Goal >> The first line to copy is the one with "(670, 46, 9.2, 3.2, 'deep', 'shaded"; the last is the one with "(1070, 47, 7.2, 3.0, 'deep', 'shaded". Copy each line in that range exactly, leaving out all others.

** Start Given material **

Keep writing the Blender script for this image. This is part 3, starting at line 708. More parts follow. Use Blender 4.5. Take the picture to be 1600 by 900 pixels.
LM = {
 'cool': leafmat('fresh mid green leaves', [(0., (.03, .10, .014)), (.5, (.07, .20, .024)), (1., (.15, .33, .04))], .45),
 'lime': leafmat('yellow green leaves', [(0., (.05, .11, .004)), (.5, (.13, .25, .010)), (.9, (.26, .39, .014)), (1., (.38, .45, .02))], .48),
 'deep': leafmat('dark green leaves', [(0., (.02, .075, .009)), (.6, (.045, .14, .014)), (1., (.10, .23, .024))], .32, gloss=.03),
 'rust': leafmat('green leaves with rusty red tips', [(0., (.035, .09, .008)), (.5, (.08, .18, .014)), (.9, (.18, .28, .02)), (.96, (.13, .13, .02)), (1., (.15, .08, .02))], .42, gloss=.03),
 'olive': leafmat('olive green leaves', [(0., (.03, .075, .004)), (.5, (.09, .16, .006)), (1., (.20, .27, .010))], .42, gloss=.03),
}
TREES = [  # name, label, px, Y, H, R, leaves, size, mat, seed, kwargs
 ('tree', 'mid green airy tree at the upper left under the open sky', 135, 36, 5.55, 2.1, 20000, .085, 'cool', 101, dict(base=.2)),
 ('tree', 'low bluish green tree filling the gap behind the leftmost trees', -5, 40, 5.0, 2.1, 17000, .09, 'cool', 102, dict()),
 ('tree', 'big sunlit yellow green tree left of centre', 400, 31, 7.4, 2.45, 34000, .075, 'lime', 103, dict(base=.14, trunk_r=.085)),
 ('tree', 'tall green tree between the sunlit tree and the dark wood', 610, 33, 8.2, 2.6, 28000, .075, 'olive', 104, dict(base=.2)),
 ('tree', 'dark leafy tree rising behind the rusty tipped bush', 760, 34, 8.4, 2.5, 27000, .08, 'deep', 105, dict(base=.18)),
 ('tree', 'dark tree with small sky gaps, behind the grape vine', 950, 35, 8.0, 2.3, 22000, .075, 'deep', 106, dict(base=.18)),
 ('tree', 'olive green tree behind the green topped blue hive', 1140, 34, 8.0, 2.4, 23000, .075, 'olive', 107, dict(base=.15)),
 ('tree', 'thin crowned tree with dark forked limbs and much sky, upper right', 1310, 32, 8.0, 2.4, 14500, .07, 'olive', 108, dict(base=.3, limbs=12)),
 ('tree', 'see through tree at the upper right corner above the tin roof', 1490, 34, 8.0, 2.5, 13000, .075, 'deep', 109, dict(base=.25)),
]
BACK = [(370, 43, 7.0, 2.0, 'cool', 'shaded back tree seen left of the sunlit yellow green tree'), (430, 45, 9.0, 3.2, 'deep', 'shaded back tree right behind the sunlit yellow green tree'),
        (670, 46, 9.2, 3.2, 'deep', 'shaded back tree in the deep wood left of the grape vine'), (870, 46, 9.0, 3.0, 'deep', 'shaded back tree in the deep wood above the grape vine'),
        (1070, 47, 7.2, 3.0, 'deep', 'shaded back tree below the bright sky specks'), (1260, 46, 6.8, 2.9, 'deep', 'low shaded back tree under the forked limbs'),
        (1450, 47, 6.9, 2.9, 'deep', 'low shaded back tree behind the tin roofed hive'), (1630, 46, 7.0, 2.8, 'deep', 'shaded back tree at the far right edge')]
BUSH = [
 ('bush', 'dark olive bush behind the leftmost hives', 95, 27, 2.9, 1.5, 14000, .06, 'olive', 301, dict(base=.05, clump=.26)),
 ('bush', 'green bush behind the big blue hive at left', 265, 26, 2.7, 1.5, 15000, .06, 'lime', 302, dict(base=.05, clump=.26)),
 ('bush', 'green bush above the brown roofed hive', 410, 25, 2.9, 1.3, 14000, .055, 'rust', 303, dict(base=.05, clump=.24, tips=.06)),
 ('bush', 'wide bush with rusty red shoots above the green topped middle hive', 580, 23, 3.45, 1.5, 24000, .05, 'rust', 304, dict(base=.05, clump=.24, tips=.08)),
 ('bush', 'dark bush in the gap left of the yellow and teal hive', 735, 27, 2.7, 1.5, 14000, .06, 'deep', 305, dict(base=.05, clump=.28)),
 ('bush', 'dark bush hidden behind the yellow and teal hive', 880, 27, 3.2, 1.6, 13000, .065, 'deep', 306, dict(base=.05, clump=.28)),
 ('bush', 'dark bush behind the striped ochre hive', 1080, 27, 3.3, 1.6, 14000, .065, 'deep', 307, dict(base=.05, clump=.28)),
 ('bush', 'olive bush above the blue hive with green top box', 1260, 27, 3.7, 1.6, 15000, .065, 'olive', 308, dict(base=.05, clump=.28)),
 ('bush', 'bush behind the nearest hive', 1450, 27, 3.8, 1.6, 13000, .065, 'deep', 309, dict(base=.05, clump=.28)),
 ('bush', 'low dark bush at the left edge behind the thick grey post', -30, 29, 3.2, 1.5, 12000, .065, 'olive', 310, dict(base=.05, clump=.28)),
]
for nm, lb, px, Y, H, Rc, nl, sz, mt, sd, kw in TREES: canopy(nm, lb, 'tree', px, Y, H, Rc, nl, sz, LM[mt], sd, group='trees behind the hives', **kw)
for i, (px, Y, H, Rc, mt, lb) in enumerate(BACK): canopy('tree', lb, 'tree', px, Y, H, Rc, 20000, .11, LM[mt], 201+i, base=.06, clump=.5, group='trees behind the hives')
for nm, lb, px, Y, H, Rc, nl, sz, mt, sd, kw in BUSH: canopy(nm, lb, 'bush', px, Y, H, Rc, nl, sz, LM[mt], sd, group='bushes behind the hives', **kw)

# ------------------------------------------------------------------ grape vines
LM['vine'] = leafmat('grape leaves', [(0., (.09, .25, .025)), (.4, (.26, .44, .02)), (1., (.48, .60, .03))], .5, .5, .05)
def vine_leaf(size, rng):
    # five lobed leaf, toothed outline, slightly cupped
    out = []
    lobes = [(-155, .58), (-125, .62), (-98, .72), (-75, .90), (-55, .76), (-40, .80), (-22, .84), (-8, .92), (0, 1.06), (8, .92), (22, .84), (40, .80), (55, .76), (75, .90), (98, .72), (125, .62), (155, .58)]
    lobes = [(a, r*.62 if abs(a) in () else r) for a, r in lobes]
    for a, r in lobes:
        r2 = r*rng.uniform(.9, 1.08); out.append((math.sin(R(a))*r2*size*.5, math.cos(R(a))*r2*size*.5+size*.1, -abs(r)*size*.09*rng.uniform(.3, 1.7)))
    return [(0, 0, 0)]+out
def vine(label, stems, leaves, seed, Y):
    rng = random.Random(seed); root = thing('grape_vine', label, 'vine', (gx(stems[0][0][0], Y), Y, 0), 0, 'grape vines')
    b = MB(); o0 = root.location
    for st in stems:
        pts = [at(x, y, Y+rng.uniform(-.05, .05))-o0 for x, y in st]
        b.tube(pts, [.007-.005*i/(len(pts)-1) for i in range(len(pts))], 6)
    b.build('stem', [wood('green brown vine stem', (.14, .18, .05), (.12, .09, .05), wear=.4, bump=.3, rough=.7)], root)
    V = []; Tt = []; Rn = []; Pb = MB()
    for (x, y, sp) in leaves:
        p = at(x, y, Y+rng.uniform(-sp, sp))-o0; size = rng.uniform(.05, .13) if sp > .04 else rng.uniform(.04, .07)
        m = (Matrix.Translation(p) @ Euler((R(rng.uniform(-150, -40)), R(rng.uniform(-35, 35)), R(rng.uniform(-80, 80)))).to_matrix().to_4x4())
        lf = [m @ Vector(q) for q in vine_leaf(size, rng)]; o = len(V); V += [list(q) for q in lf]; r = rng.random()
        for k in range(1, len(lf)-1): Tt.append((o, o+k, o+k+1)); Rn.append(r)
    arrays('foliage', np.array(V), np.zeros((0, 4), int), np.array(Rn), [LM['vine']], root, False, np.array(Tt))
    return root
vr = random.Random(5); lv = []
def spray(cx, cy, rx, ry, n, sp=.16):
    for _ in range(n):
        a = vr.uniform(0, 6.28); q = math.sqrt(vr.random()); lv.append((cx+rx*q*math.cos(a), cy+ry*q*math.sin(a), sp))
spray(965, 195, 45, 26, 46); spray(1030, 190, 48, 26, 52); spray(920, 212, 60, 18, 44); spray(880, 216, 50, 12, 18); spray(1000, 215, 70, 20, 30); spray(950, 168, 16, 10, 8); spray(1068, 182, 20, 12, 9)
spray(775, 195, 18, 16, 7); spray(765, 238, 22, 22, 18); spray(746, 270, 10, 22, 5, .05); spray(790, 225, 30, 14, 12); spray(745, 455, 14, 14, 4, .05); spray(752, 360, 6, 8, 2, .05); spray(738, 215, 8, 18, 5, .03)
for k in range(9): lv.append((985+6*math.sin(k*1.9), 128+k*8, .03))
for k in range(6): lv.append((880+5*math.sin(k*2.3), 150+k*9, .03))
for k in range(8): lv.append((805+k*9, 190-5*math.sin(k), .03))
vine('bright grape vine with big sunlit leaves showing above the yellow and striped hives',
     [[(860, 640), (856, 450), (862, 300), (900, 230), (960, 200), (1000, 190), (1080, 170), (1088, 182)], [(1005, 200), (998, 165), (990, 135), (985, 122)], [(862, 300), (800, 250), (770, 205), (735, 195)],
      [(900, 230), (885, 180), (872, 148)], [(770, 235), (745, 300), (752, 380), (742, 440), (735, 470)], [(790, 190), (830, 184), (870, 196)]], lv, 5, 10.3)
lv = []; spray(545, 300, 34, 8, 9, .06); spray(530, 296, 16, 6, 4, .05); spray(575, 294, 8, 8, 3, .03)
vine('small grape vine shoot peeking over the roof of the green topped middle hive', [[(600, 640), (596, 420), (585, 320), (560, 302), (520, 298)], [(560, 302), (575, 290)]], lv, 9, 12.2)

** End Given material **

Exercise answer >>
        (670, 46, 9.2, 3.2, 'deep', 'shaded back tree in the deep wood left of the grape vine'), (870, 46, 9.0, 3.0, 'deep', 'shaded back tree in the deep wood above the grape vine'),
        (1070, 47, 7.2, 3.0, 'deep', 'shaded back tree below the bright sky specks'), (1260, 46, 6.8, 2.9, 'deep', 'low shaded back tree under the forked limbs'),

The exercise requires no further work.